Ele fez um discurso onde disse, em um louvavelmente bom português: "Obrigado, São Paulo! Olá, São Paulo! Que bom voltar ao Brasil, onde vamos tocar pelo amor, pela paz, pela igualdade, pelo rock n roll, e sempre contra o fascismo. O fascismo sucks… fucking sucks!" Ele não mostrou a mensagem "NO FASCISMO" na guitarra, no entanto, isso foi só no segundo show, domingo, quando fechou o evento.
A seguir veio um medley de músicas do Rage Against the Machine, o que me deixou dividido. Por um lado, foi emocionante ver, pela primeira vez, Tom Morello tocando aqueles riffs; por outro, cada vez que ele pulava de um riff para outro era um coito interrompido musical. Eu adoraria que ele tocasse aquelas músicas inteiras, mas entendo que só isso já tomaria metade do show.
A seguir, ele relembrou seu saudoso ex-colega de Audioslave Chris Cornell. Antes de tocar "Like a Stone", pediu para que os que soubesse a letra cantassem junto; e os que não soubessem, fizessem uma prece à sua memória. Quem cantou não foi Tom, entretanto, foi o guitarrista base, que até que mandou bem. As músicas mais vocalmente desafiadoras foram geralmente deixadas para ele.
Iluminação é um quesito no qual o show poderia ter tirado muito proveito, mas foi bem básico e conservador. Acabou até sendo um anticlímax em comparação ao Extreme, que tocou logo antes e caprichou. Seria muito bem-vindo um uso mais criativo das imagens no telão também. Não é exagero dizer que o show quase inteiro acontece na frente da imagem da capa de "The Atlas Underground Flood" (2021).
Vale ressaltar que Jimi Hendrix foi lembrado e homenageado em todos os três dias de evento. Assim como Malvada, Buddy Guy e Ira, Tom Morello prestou tributo com uma versão instrumental de "Voodoo Child". Instrumentais, aliás, foram boa parte do show: alguns foram jams mais espontâneas, alguns foram momentos acrobáticos mais ensaiados.
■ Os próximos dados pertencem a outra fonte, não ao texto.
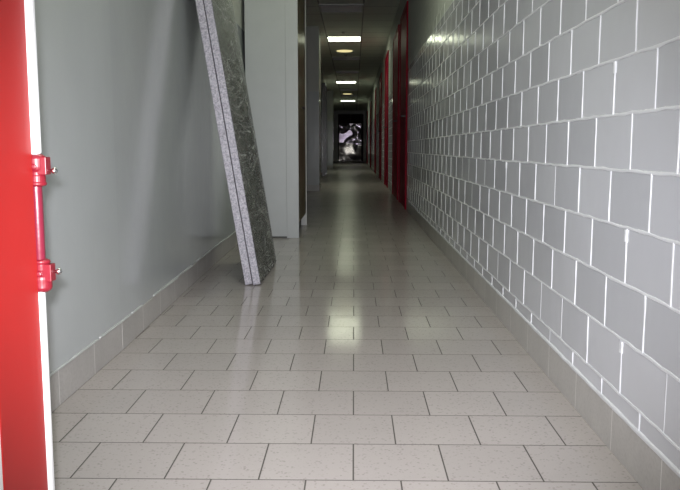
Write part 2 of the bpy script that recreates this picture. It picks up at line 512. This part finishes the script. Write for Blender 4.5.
# shiny crumpled sheeting hung in front of it
bm = bmesh.new(); NX, NZ = 80, 120
W0, W1, Z0, Z1 = -.62, .54, .02, 1.95
def sheet_d(u, z):
    # sags toward the floor, curved to mirror the last ceiling light; folds elsewhere
    x = u-.16
    s = .06
    zc = min(max(z, .22), .95)
    s += .1606*(.95-zc)-.03555*(.9025-zc*zc) + .25*max(0, .22-z)
    calm = math.exp(-(((z-.56)/.34)**4)) * math.exp(-(((x+.30+.4*(z-.56))/.52)**4))
    s += calm*((x+.25)**2/33.6)
    p = Vector((u*1.9+3.0, z*2.0, 1.7)); q = Vector((u*4.5, z*4.0+9.0, .3))
    return s + (1-.985*calm)*(.06*noise.noise(p) + .012*noise.noise(q)) + .0010*noise.noise(q*.8)
front, back = [], []
for i in range(NX+1):
    u = W0 + (W1-W0)*i/NX
    front.append([]); back.append([])
    for j in range(NZ+1):
        z = Z0 + (Z1-Z0)*j/NZ
        dd = sheet_d(u, z)
        front[i].append(bm.verts.new((u, -max(dd, .045)-.002, z)))
        back[i].append(bm.verts.new((u, -max(dd, .045), z)))
for i in range(NX):
    for j in range(NZ):
        bm.faces.new([front[i][j], front[i+1][j], front[i+1][j+1], front[i][j+1]])
        bm.faces.new([back[i][j], back[i][j+1], back[i+1][j+1], back[i+1][j]])
for i in range(NX):
    bm.faces.new([front[i][0], back[i][0], back[i+1][0], front[i+1][0]])
    bm.faces.new([front[i][NZ], front[i+1][NZ], back[i+1][NZ], back[i][NZ]])
for j in range(NZ):
    bm.faces.new([front[0][j], front[0][j+1], back[0][j+1], back[0][j]])
    bm.faces.new([front[NX][j], back[NX][j], back[NX][j+1], front[NX][j+1]])
sh = obj('plastic_sheet', bm, M['sheet'], smooth=True)
sh.location = (-.16, YF, 0)
sh['label'] = 'crumpled dark shiny sheeting hanging over the door at the corridor end'; sh['category'] = 'sheeting'

# ------------------------------------------------------------------ wrapped boards leaning on the left wall
LEAN = math.atan(.223/1.407)
BT, BY0, BY1, BH = .0395, 3.880, 4.680, 1.738
def board(x, label, outer):
    r = thing('wrapped_board', label, 'board', (x, BY0, .001), 'film wrapped boards leaning on the left wall')
    r.rotation_euler = (0, -LEAN, 0)
    D = BY1-BY0
    box('panel', (.0025, BT-.0025, .022, D-.022, .022, BH-.022), M['board'], r, .002)
    bm = bmesh.new()
    n = 60
    # wrapped edge band running round the board, slightly lumpy
    for (y0, y1, z0, z1) in ((0,.022,0,BH),(D-.022,D,0,BH)):
        bm_box(bm, .001, BT-.001, y0, y1, z0, z1)
    for (z0, z1) in ((0,.022),(BH-.022,BH)): bm_box(bm, .001, BT-.001, .022, D-.022, z0, z1)
    e = obj('edge_wrap', bm, M['edge'], r, .003); e['label'] = 'silver grey bubbly wrapping along the edges'
    if outer is not None:
        bm = bmesh.new(); NY, NZ = 80, 160
        g = []
        sgn = 1 if outer else -1
        x0 = BT+.0015 if outer else -.0015
        for i in range(NY+1):
            row = []
            for j in range(NZ+1):
                yy = -.004 + (D+.010)*i/NY; zz = .004 + (BH-.006)*j/NZ
                p = Vector((yy*2.4, zz*5.0 - yy*3, 0.4)); q = Vector((yy*4+4, zz*11+yy*5, 2.2))
                edge = min(1.0, min(yy+.004, D+.006-yy)/.22+.03)
                t1 = noise.noise(q); t2 = noise.noise(q*.6+p*.5+Vector((7,3,1)))
                b_ = max(0.0, .4+noise.noise(p))*.007 + max(0, 1-abs(t1)*7)**1.5*.006 + max(0, 1-abs(t2)*6)**1.5*.008
                flare = 0.0
                row.append(bm.verts.new((x0 + sgn*b_*edge, yy + flare, zz)))
            g.append(row)
        for i in range(NY):
            for j in range(NZ):
                bm.faces.new([g[i][j], g[i+1][j], g[i+1][j+1], g[i][j+1]])
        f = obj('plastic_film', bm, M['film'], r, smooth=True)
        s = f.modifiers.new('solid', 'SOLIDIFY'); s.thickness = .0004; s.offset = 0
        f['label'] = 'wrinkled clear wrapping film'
    return r
board(-.553, 'plastic wrapped board leaning directly against the left grey wall', None)
board(-.553+.0415, 'plastic wrapped board on the corridor side, leaning against the other board', True)

# ------------------------------------------------------------------ tall cabinet
cx0, cx1, cy0, cy1, ch = -.824, -.425, 5.975, 7.02, 2.02
c = thing('cabinet', 'tall light grey cabinet with brown doors standing against the left wall', 'cabinet', (cx0, cy0, 0))
w = cx1-cx0; L = cy1-cy0
box('side_panel', (0, w-.0932, 0, .022, .012, ch), M['cab'], c, .0015)
box('corner_stile', (w-.093, w, 0, .024, .0, ch), M['cab'], c, .0015)
box('side_panel', (0, w, L-.03, L, .0, ch), M['cabedge'], c, .0015)
box('top_panel', (0, w, .024, L-.03, ch-.022, ch), M['cab'], c, .0015)
box('bottom_panel', (0, w-.03, .024, L-.03, .085, .107), M['cab'], c, .0015)
box('back_panel', (0, .012, .024, L-.03, .107, ch-.022), M['cab'], c)
box('plinth', (0.012, w-.05, .024, L-.03, 0, .085), M['plinth'], c)
half = (L-.054)/2
for k in range(2):
    a = .024+half*k
    dr = box('door', (w-.026, w-.006, a+.002, a+half-.002, .11, ch-.025), M['brown'], c, .002)
    dr['label'] = 'glossy brown door'
    hy_ = a+half-.05 if k == 0 else a+.05
    bm = bmesh.new(); bm_lathe(bm, [(.004,0),(.004,.008),(.009,.012),(.010,.018),(.006,.021)], 16, (w-.006, hy_, 1.02), 'X')
    obj('knob', bm, M['plinth'], dr, smooth=True)

# ------------------------------------------------------------------ ceiling lights
def make_light(mat, label, y):
    r = thing('ceiling_light', label, 'ceiling light', (-.175, y, ZC), 'square ceiling lights')
    bm = bmesh.new(); t = .018; s = .298
    for dm in ((-s,s,-s,-s+t,-.014,-.0005),(-s,s,s-t,s,-.014,-.0005),(-s,-s+t,-s+t,s-t,-.014,-.0005),(s-t,s,-s+t,s-t,-.014,-.0005)): bm_box(bm, *dm)
    obj('frame', bm, M['frame'], r, .002)
    dmat = mat
    box('diffuser', (-s+t, s-t, -s+t, s-t, -.010, -.0005), dmat, r)
    return r
LY = 10.96
lit = make_light(M['lit'], 'brightly lit square ceiling light, the largest glowing one in view', LY+3)
off = make_light(M['off'], 'unlit square ceiling light nearest to the camera', LY)
def again(src, k, label, x=-.175):
    o = copy_tree(src); o.location.y = LY+3*k; o.location.x = x; o['label'] = label
litn = make_light(M['litfill'], 'unseen lit square ceiling light just beyond the red door frame, added as fill', LY-9)  # unseen light added to brighten the near corridor, stronger than the visible ones
again(lit, -2, 'lit square ceiling light above the wrapped boards and out of view')


again(off, -1, 'unlit square ceiling light beside the tall grey cabinet and out of view')
again(off, 2, 'unlit square ceiling light right behind the first round yellow lamp')
again(off, 3, 'unlit square ceiling light in front of the second glowing square light')
again(lit, 4, 'lit square ceiling light, second glowing square one from the camera', -.235)
again(off, 5, 'unlit square ceiling light before the second round yellow lamp')
again(off, 6, 'unlit square ceiling light after the second round yellow lamp')
again(lit, 7, 'lit square ceiling light farthest along the corridor, before the dark end door', -.25)

def round_lamp(y, x, label):
    r = thing('round_ceiling_lamp', label, 'ceiling lamp', (x, y, ZC), 'round yellow ceiling lamps')
    bm = bmesh.new(); bm_lathe(bm, [(.15,-.0005),(.165,-.002),(.165,-.010),(.158,-.012)], 40)
    obj('base', bm, M['frame'], r, .002)
    bm = bmesh.new(); bm_lathe(bm, [(.158,-.012),(.155,-.020),(.140,-.026),(.09,-.029),(.03,-.030)], 40)
    obj('lamp_shade', bm, M['yellow'], r, smooth=True)
round_lamp(15.6, -.19, 'round yellow dome lamp on the ceiling behind the largest lit square light')
round_lamp(27.8, -.24, 'small round yellow dome lamp on the ceiling deep in the corridor')
def detector(y, label):
    r = thing('smoke_detector', label, 'smoke detector', (-.175, y, ZC), 'ceiling smoke detectors')
    bm = bmesh.new(); bm_lathe(bm, [(.04,-.0005),(.04,-.008),(.036,-.010)], 24); obj('base', bm, M['sensor'], r, .001)
    bm = bmesh.new(); bm_lathe(bm, [(.030,-.010),(.028,-.022),(.02,-.028),(.008,-.030)], 24); obj('sensor_head', bm, M['sensor'], r, smooth=True)
detector(13.2, 'small dark detector on the ceiling just before the largest lit square light')
detector(16.35, 'small dark detector on the ceiling just behind the first round yellow lamp')

# ------------------------------------------------------------------ light
f = 776.0
th = math.atan(97/f); ps = math.atan(14*math.cos(th)/f)
fl = bpy.data.lights.new('camera_flash', 'SPOT'); fl.energy = 330; fl.color = (.965,.965,1.0)
fl.spot_size = math.radians(63); fl.spot_blend = 1.0; fl.shadow_soft_size = .012
fo = bpy.data.objects.new('camera_flash', fl); COL.objects.link(fo)
fo.location = (-.012, .0, .693+.032)
fo.rotation_euler = (PI/2-th*1.15, 0, ps)

wd = bpy.data.worlds.new('lobby'); scene.world = wd; wd.use_nodes = True  # even ambient fill added for an unseen lobby behind the camera
wd.node_tree.nodes['Background'].inputs[0].default_value = (.95,.97,1,1)
wd.node_tree.nodes['Background'].inputs[1].default_value = .5

# ------------------------------------------------------------------ camera
cam = bpy.data.cameras.new('camera'); co = bpy.data.objects.new('camera', cam); COL.objects.link(co)
cam.sensor_fit = 'HORIZONTAL'; cam.sensor_width = 36; cam.lens = 36*f/680; cam.clip_start = .02; cam.clip_end = 200
co.location = (0, 0, .693); co.rotation_euler = (PI/2-th, 0, ps)
scene.camera = co
vs = scene.view_settings
vs.view_transform = 'Standard'; vs.look = 'None'; vs.gamma = 1; vs.use_curve_mapping = False; vs.exposure = .12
Tom Morello disse que em sua carreira já totaliza 21 álbuns — dos quais 17 entraram no repertório daquele show nem que fosse apenas com um riff. E é aí que está o que para mim (e, pelo que pude observar, para outras pessoas também) foi um problema: o show empolga em certos momentos, mas em outros, nem tanto.
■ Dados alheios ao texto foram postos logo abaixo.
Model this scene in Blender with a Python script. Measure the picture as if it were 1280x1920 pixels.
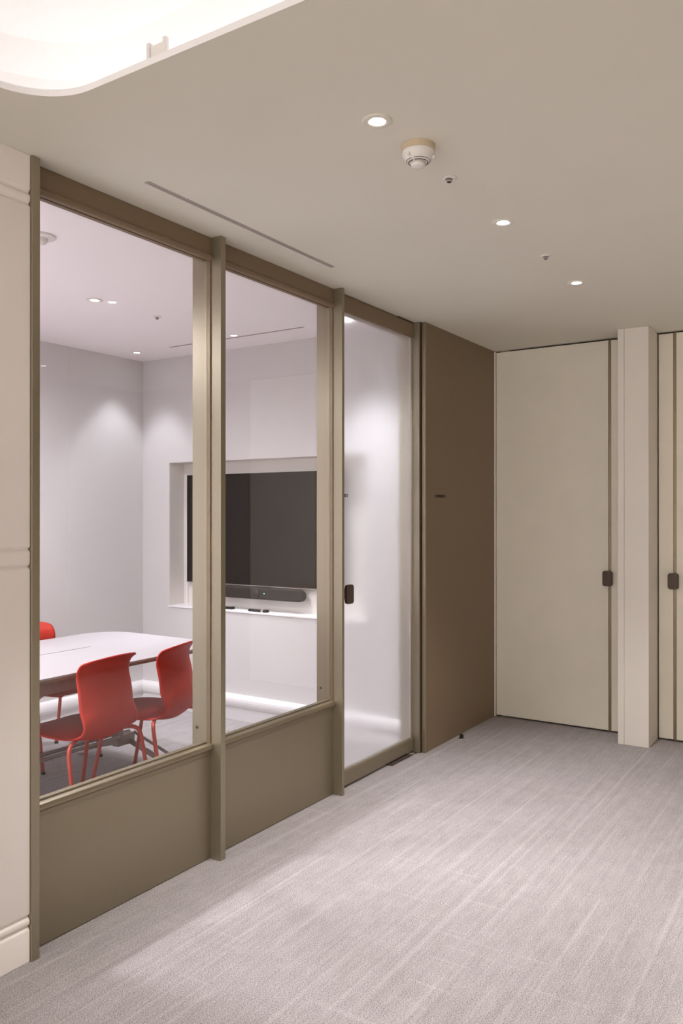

Eu entendo o lado dele, no entanto — inclusive acho que está coberto de razão. Entendo que ele não queira passar a vida inteira tocando "Killing in the Name", e não queira passar a vida inteira sendo o cara do R.A.T.M. Seu repertório contempla seu ecletismo e seu passado (ou melhor, seus passados), seu presente e até mesmo arar o terreno para seu futuro. Mas isso cobra um preço: um público oscilando do quente para o frio.
Puxando a reta final, "Cochise" contou com uma participação especial da dupla do Extreme, Nuno Bettencourt e Gary Cherone. Gary sofreu para atingir os picos vocais de Chris Cornell, mas visivelmente deu seu melhor, e não comprometeu. Entre Tom e Nuno um dueto interessante de pelo contraste de dois músicos brilhantes por coisas opostas.
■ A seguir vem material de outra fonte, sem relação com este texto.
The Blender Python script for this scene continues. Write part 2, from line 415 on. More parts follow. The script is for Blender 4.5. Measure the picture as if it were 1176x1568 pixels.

A seguir, com o martelar dos acordes iniciais de "Killing in the Name" não teve cabeça no Ibirapuera que não bateu em aprovação. Essa música não tinha motivo para ser instrumental: não precisa ser um rapper para cantar ela! Pelo menos essa ele tocou até o fim!
Na saideira, um cover do hino proletariado de John Lennon, "Power to the People", em uma versão mais roqueira e abreviada, restrita ao refrão. Além do Extreme, se juntou ao coro Steve Vai. E o telão a mostrar aquela que foi, pelas minhas contas, a terceira imagem exibida em todo o show: um coração sob uma mira que parece tirado de uma busca no Google.
Set list:
One Man Revolution
Let’s Get the Party Started
Hold the Line
Medley Rage Against the Machine: Bombtrack / Know Your Enemy / Bulls on Parade / Guerrilla Radio / Sleep Now in the Fire
Like a Stone (Audioslave)
Voodoo Child (Jimi Hendrix)
Gossip (Maneskin)
Lightning Over Mexico
Secretariat (For EVH)
Cato Stedman & Neptune Frost
Atlas Medley: Rat Race (Electric Sheep) / Battle Sirens / Where It’s At Ain’t What It Is / Prophets of Rage (Public Enemy) / Harlem Hellfighter / Can’t Stop the Bleeding / Bullet in the Head (Rage Against the Machine)
Keep Goin’
Medley: Testify (Rage Against the Machine) / Ghetto Blaster / Half Man Half Beast / Born of a Broken Man / Freedom (Rage Against the Machine) / Snake-Charmer
Vigilante Nocturno
The Ghost of Tom Joad (Bruce Springsteen)
Cochise (Audioslave; com Gary Cherone e Nuno Bettencourt)
Killing in the Name (Rage Against the Machine)
Power to the People (John Lennon; Extreme + Steve Vai)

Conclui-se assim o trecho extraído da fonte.